BEGIN Source material
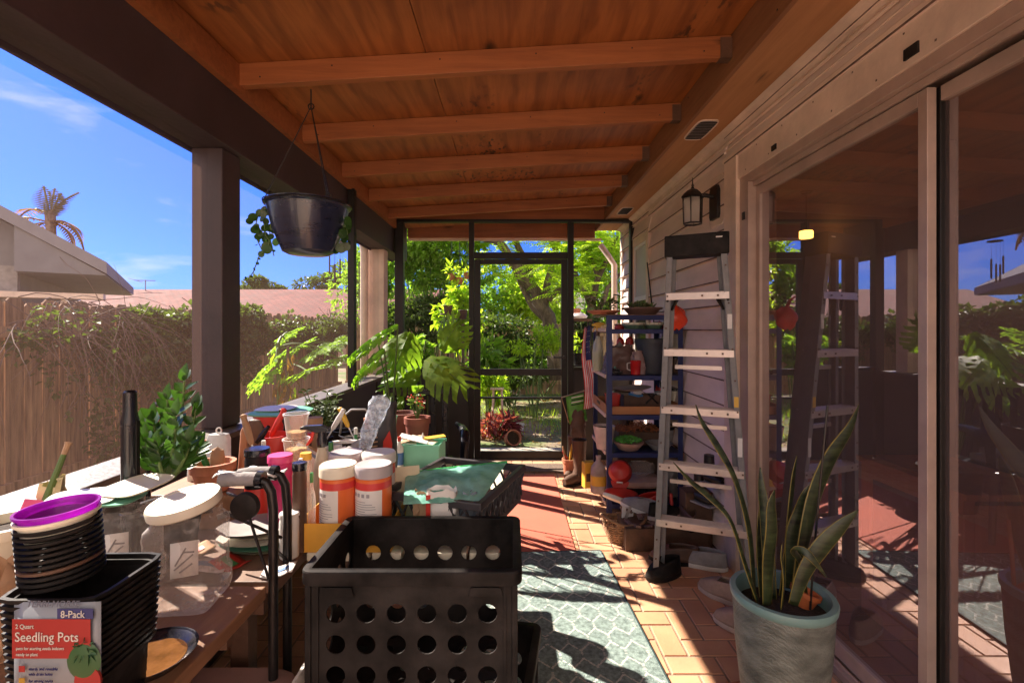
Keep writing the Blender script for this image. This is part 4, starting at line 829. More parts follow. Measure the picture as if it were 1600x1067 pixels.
# 5 edge items
t = pot('white_pot', 'white round pot cut by the left edge of the picture', (-1.02, .97, .741), .05, .066, .17, W['cream'], rim=.02, sl=.15)
t = thing('paper_sack', 'crumpled brown-white paper sack at the left edge in front of the white pot', 'bag', (-.90, .83, .741)); rr = random.Random(5)
def crumple(w, d_, h, n=7, j=.012, seed=1, open_=True, taper=.85):
    r = random.Random(seed); g = MB(); k = 16
    def fn(u, v):
        a = u*2*math.pi; x, y = math.cos(a), math.sin(a); q = (abs(x)**4+abs(y)**4)**-.25; s = 1-(1-taper)*v
        jj = 0 if v == 0 else j
        return (x*q*w/2*s+r.uniform(-jj,jj), y*q*d_/2*s+r.uniform(-jj,jj), h*v+(r.uniform(-jj,jj)*1.5 if v > .9 else 0))
    g.grid(fn, k, n)
    # weld the seam
    for row in range(n+1): g.v[row*(k+1)+k] = g.v[row*(k+1)]
    g.add([g.v[i] for i in range(k)], [tuple(range(k))]); return g
crumple(.11,.08,.15,seed=3).build('sack', W['kraft'], t, fix=False, ang=60)
MB().grid(lambda u,v: (-.04+.08*u,-.0425,.03+.09*v),1,1).build('label', W['paper'], t, fix=False)
t = thing('seed_packet', 'pink seed packet with a black and white checker corner by the left edge', 'seed packet', (-1.03, 1.04, .88), rot=(R(-20),R(15),.5))
MB().box(-.035,.035,-.002,.002,-.14,.045).build('packet', W['pink'], t, smooth=False); g = MB()
for i in range(5):
    for j in range(4):
        if (i+j) % 2: g.box(.0+i*.007,.007+i*.007,-.0032,-.0021,-.03+j*.008,-.022+j*.008)
g.build('checker', W['blackm'], t, smooth=False)
t = thing('cream_bag', 'crumpled cream paper bag standing by the sill at the left', 'bag', (-1.03, 1.08, .741)); crumple(.07,.05,.215,seed=9,j=.009,taper=.55).build('bag', P('cream_paper', (.62,.52,.30), .7, var=.12, bump=.3), t, fix=False, ang=60)
a = wp(70,785,1.06); b = wp(106,694,1.10); t = thing('bamboo_stake', 'thin green bamboo stake with a pale tip leaning in front of the left opening', 'stake', a)
MB().tube([(0,0,-.12),(0,0,0),b-a], [.0075,.0075,.005], 8).build('stake', W['stem'], t); MB().tube([(b-a)*.82, (b-a)*.97, (b-a)*1.04], [.0055,.006,.0075], 8).build('tip', W['kraft'], t)
# 6 black folded umbrella and hook
t = thing('folded_umbrella', 'upright black plastic tube with ridged collar beside the leafy plant', 'umbrella', (xof(203,1.12), 1.12, TZ)); h = zof(610,1.12)-TZ
MB().lathe([(.013,0),(.0165,.01),(.0175,.12),(.0195,.121),(.0195,.15),(.0175,.152),(.0175,h-.08),(.0185,h-.079),(.0185,h-.07),(.014,h-.05),(.0135,h-.004),(.01,h)], n=20).build('tube', W['blackg'], t)
MB().lathe([(.0182,.125),(.0182,.146)], n=20).build('collar_band', W['steel'], t); MB().box(.013,.020,-.005,.005,.16,h-.07).build('spine', W['black'], t, smooth=False)
t = thing('black_hook', 'thin black bent cane handle behind the leafy plant', 'hook', (xof(232,1.3), 1.3, TZ)); 
MB().tube([(0,0,0),(0,0,.33),(.004,0,.36),(.02,0,.375),(.035,0,.372),(.04,0,.355)], .006, 8).build('rod', W['blackg'], t)
# 7 ZZ plant
t = pot('zz_plant', 'glossy zz plant with thick upright leafy stems in a dark pot on the left', (xof(262,1.2), 1.2, TZ), .055, .075, .14, W['black'], 'house plant')
def oval(g, p, d, nrm, L, Wd, m=0, droop=.12):
    d = Vector(d).normalized(); s = d.cross(Vector(nrm)); s = s.normalized() if s.length > 1e-3 else Vector((1,0,0)); n = s.cross(d); p = Vector(p); vs = []; k = 5
    for i in range(k+1):
        u = i/k; w = Wd/2*math.sin(math.pi*min(1, u**.85))*(1 if 0 < u < 1 else 0)+(.0004); c = p+d*L*u-n*L*droop*u*u
        vs += [c-s*w+n*w*.35, c, c+s*w+n*w*.35]
    fs = [(i*3+j, i*3+j+1, i*3+j+4, i*3+j+3) for i in range(k) for j in (0,1)]; g.add(vs, fs, m)
g = MB(); st = MB(); o = Vector((xof(262,1.2),1.2,TZ))
for (bx, tx, ty, dy) in [(255,240,655,.02),(262,288,595,0),(268,305,640,-.02),(258,262,625,.04),(250,228,690,-.03),(270,296,690,-.06),(262,275,650,-.05),(256,246,700,-.07),(266,310,700,.03),(260,222,665,.05)]:
    p0 = wp(bx,745,1.2+dy)-o; p1 = wp(tx,ty,1.2+dy)-o; pts = curve(p0,p1,0,9,((tx-bx)*.0003,0,0)); st.tube(pts, [.006-.0004*i for i in range(len(pts))], 7)
    for i in range(2, len(pts)):
        d_ = (pts[i]-pts[i-1]).normalized(); a = rnd.uniform(0,6)
        for sg in (0, math.pi): 
            v = Vector((math.cos(a*.3+sg), math.sin(a*.3+sg)*.7, 0)); oval(g, pts[i], d_*.75+v*.8, (rnd.uniform(-.4,.4)-v.x*.3,-.7,.6), rnd.uniform(.030,.046), rnd.uniform(.017,.024))
    oval(g, pts[-1], pts[-1]-pts[-2], (0,-1,.3), .045, .022)
g.build('foliage', W['leafz'], t, fix=False, ang=180); st.build('stem', W['stem'], t)
# 8 terracotta pot with tools
bx = thing('wooden_box', 'low dark wooden box holding up the clay pot by the sill', 'box', (-.90, 1.45, TZ)); MB().box(-.16,.13,-.07,.16,.001,.10).build('box', TW, bx, smooth=False, bevel=.003); MB().box(-.02,.04,-.073,-.0705,.05,.07).build('handle_slot', W['blackm'], bx, smooth=False)
t = pot('clay_pot', 'round terracotta pot with a green-handled tool stuck in it, on the low wooden box', (xof(333,1.42),1.42,TZ+.101), .040, .054, .085, W['terra'], rim=.026, sl=.06)
s_ = thing('garden_trowel', 'green-handled trowel standing in the clay pot', 'trowel', (xof(326,1.42),1.42,TZ+.16), rot=(0,R(-22),0)); MB().lathe([(.006,0),(.009,.02),(.008,.05),(.0115,.085),(.008,.098),(0,.10)], n=12).build('handle', P('green_rubber', (.02,.22,.05), .4), s_); MB().box(-.012,.012,-.001,.001,-.06,.0).build('blade', W['steel'], s_)
s_ = thing('wooden_brush', 'round brown wooden brush head standing in the clay pot', 'brush', (xof(340,1.43),1.43,TZ+.16)); MB().lathe([(0,-.005),(.02,0),(.023,.03),(.018,.058),(0,.068)], n=20, sy=.45).build('head', W['kraft'], s_)
s_ = thing('white_jug', 'flat white plastic jug with a ring tab behind the clay pot', 'jug', (xof(342,1.62),1.62,TZ)); z0 = zof(715,1.62)-TZ-.05; z1 = zof(676,1.62)-TZ
MB().lathe([(.03,0),(.034,.004),(.036,.02),(.036,z1-.02),(.03,z1-.004),(.012,z1),(0,z1)], n=32, sq=4, sy=.5).build('body', leafmat('milky_plastic', (.5,.5,.5), (.6,.6,.6), .4, .35), s_)
MB().tube([(.009*math.cos(q),0,z1+.008+.009*math.sin(q)) for q in [k*math.pi/6 for k in range(12)]], .0025, 6, closed=True).build('ring_tab', W['white'], s_)
# flowers near the pot
s_ = thing('orange_flower', 'small orange and white artificial flower beside the clay pot', 'flower', (xof(293,1.38), 1.38, TZ+.06)); MB().tube([(0,0,-.06),(0,0,.04)], .002, 5).build('stem', W['stem'], s_); g = MB()
for k in range(7): a = k*.9; oval(g, (0,0,.04), (math.cos(a),-.6,math.sin(a)), (0,-1,.2), .028, .02)
g.build('petals', leafmat('orange_petal', (.8,.25,.02), (.85,.4,.05), .4), s_, fix=False)
# 9 walker-like folding frame
t = thing('folding_frame', 'black tubular folding frame with grey foam grips standing between the tables', 'walker', (-.53, 1.12, .004)); o = Vector((-.53,1.12,.004))
def pl(lst): return [wp(*q)-o for q in lst]
for k, (dx, dd) in enumerate(((0,0),(22,.09))):
    pts = pl([(345+dx*1.3,750-dx*.35,1.10+dd),(372+dx,748-dx*.4,1.10+dd),(402+dx,748-dx*.45,1.10+dd),(416+dx,754-dx*.5,1.10+dd),(424+dx,768-dx*.5,1.10+dd),(427+dx,795,1.10+dd)]); e0 = pts[-1]; pts += [Vector((e0.x,e0.y,e0.z*.5)), Vector((e0.x,e0.y,.012))]
    MB().tube(pts, .0105, 12).build('tube_leg', W['blackm'], t); MB().tube(pts[:3], [.0155,.0165,.0155], 12).build('grip', W['grey'], t)
    MB().tube([pts[2]+Vector((.0,0,0)), pts[2]+Vector((.014,0,-.001))], .0185, 12).build('clamp', W['blackg'], t)
    MB().lathe([(.017,0),(.017,.02),(.013,.045)], (e0.x,e0.y,-.003), 12).build('rubber_foot', W['black'], t)
c = wp(384,790,1.08)-o
MB().lathe([(0,-.012),(.024,-.012),(.031,-.004),(.03,.01),(.018,.016),(0,.016)], n=24).xf(Matrix.Translation(c) @ Matrix.Rotation(R(90),4,'X')).build('hub', W['black'], t)
for a_, b_ in (((384,790,1.10),(420,905,1.05)),((350,800,1.14),(440,840,1.12)),((420,850,1.12),(455,880,1.2)),((355,770,1.2),(395,785,1.1))): MB().tube(pl([a_,b_]), .0035, 6).build('cable', W['blackm'], t)
MB().bar(*pl([(340,808,1.2),(400,790,1.16)]), .004, .012).build('steel_strap', W['steel'], t, smooth=False)
MB().bar(*pl([(424,905,1.10),(448,905,1.19)]), .01, .02).bar(Vector((e0.x-.05,e0.y-.09,.25)),Vector((e0.x,e0.y,.25)),.012,.02).build('cross_bar', W['blackm'], t, smooth=False)
# 10 trays behind the frame
t = thing('plate_stack', 'stack of oval cream plastic plates behind the black frame', 'plates', (xof(410,1.27), 1.27, TZ+.002))
for k in range(5): MB().lathe([(0,0),(.075,0),(.10,.010),(.103,.011),(.075,.004),(0,.003)], n=40, sy=.72).build('plate', (W['cream'], W['mint'], W['white'], W['cream'], P('grey_plate', (.3,.28,.27), .5))[k], t, loc=(.01*math.sin(k*3),.01*math.cos(k*2),k*.013), rz=.1*k)
# 11 jars, cups and bottles on the potting table
def jar(name, label, px, d, wpx, top, m, lidm=None, base=TZ, cat='jar', lidh=.02, band=None, group=None, taper=1):
    r = wpx/2/750*d; z = base+.001; h = zof(top, d)-z; t = thing(name, label, cat, (xof(px,d), d, z), group=group)
    MB().lathe([(0,0),(r*.9*taper,0),(r*.96*taper,.004),(r*.96,h-lidh-.012),(r*.85,h-lidh)], n=28).build('body', m, t)
    if lidm: MB().lathe([(r*.86,h-lidh+.0005),(r,h-lidh+.001),(r,h-.003),(r*.95,h),(0,h-.001)], n=32).build('lid', lidm, t)
    if band: MB().lathe([(r*.968,h*band[0]),(r*.968,h*band[1])], n=28).build('label_band', band[2], t)
    return t
jar('black_canister', 'short black lidded canister left of the pink jar', 402, 1.36, 37, 700, W['black'], W['blackg'], band=(.2,.55,W['red']))
jar('pink_jar', 'bright pink jar with a pink screw lid', 438, 1.32, 37, 710, leafmat('pink_translucent', (.65,.04,.2), (.75,.08,.28), .4), W['pink'])
jar('dark_bottle', 'slim dark brown squared bottle right of the pink jar', 468, 1.25, 22, 722, W['brown'], W['blackg'])
jar('white_canister_lid', 'low white tub behind the frame, left of the yellow box', 452, 1.22, 30, 800, W['white'], W['white'], lidh=.01, cat='tub')
t = thing('red_pail', 'red plastic pail covered with mint and white lids', 'pail', (xof(440,1.85), 1.85, TZ+.001)); h = zof(645,1.85)-TZ
MB().lathe([(.07,0),(.09,h-.02),(.096,h-.02),(.098,h),(.088,h),(.065,.01),(0,.01)], n=32).build('pail', W['red'], t)
MB().lathe([(0,h+.001),(.10,h+.001),(.105,h+.006),(.09,h+.012),(0,h+.012)], n=36, sq=3).build('lid', W['mint'], t); MB().lathe([(0,h+.013),(.06,h+.013),(.07,h+.018),(0,h+.022)], n=30, sq=3).build('top_lid', W['white'], t, loc=(-.02,0,0)); MB().lathe([(0,h+.0),(.06,h+.0),(.065,h+.004),(0,h+.006)], n=30).build('side_lid', W['cream'], t, loc=(-.055,-.03,.0))
t = thing('red_bucket', 'tall red plastic container standing under the clear cups', 'bucket', (xof(425,1.62), 1.62, TZ+.001)); MB().lathe([(.045,0),(.058,.21),(.061,.21),(.061,.222),(.055,.222),(.04,.01),(0,.01)], n=30).build('body', W['red'], t); MB().lathe([(.059,.08),(.0595,.15)], n=30).build('label_band', W['paper'], t)
DC = clear('deli_cup_plastic', (.9,.85,.8), .22, .2, 1.45, (1,.97,.92))
for k, (py1, py0, lab, fill) in enumerate([(645,684,'upper clear deli cup with crumbs in the bottom','kraft'),(684,722,'middle clear deli cup with tan seeds','kraft'),(722,768,'lowest clear deli cup half full of tan seeds','yellow')]):
    d = 1.5+.004*k; z1, z0 = zof(py1,d), zof(py0,d); 
    if k == 2: z0 = TZ+.002
    t = thing('deli_cup', lab, 'cup', (xof(463,d), d, z0+.001), group='stacked clear cups'); r = .036+.002*k
    MB().lathe([(0,.0),(r*.75,0),(r,z1-z0-.008),(r*1.08,z1-z0-.007),(r*1.08,z1-z0-.002),(r*.96,z1-z0-.002)], n=28).build('cup', DC, t)
    MB().lathe([(0,.003),(r*.72,.003),(r*.8,(z1-z0)*(.25 if k == 0 else .55)),(0,(z1-z0)*(.3 if k == 0 else .6))], n=20).build('seeds', P('tan_seeds', (.48,.30,.14), .9, var=.35, scale=90, bump=.5), t)
jar('tan_jar', 'small tan round lidded jar right of the clear cups', 491, 1.75, 25, 652, W['kraft'], W['kraft'], lidh=.03)
jar('spice_bottle', 'small clear bottle with a yellow cap under the spray bottle', 478, 1.38, 17, 707, DC, W['yellow'])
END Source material
What to produce: Locate all lines in the listing above with the word "picture" and copy them.

Finished exercise:
Keep writing the Blender script for this image. This is part 4, starting at line 829. More parts follow. Measure the picture as if it were 1600x1067 pixels.
t = pot('white_pot', 'white round pot cut by the left edge of the picture', (-1.02, .97, .741), .05, .066, .17, W['cream'], rim=.02, sl=.15)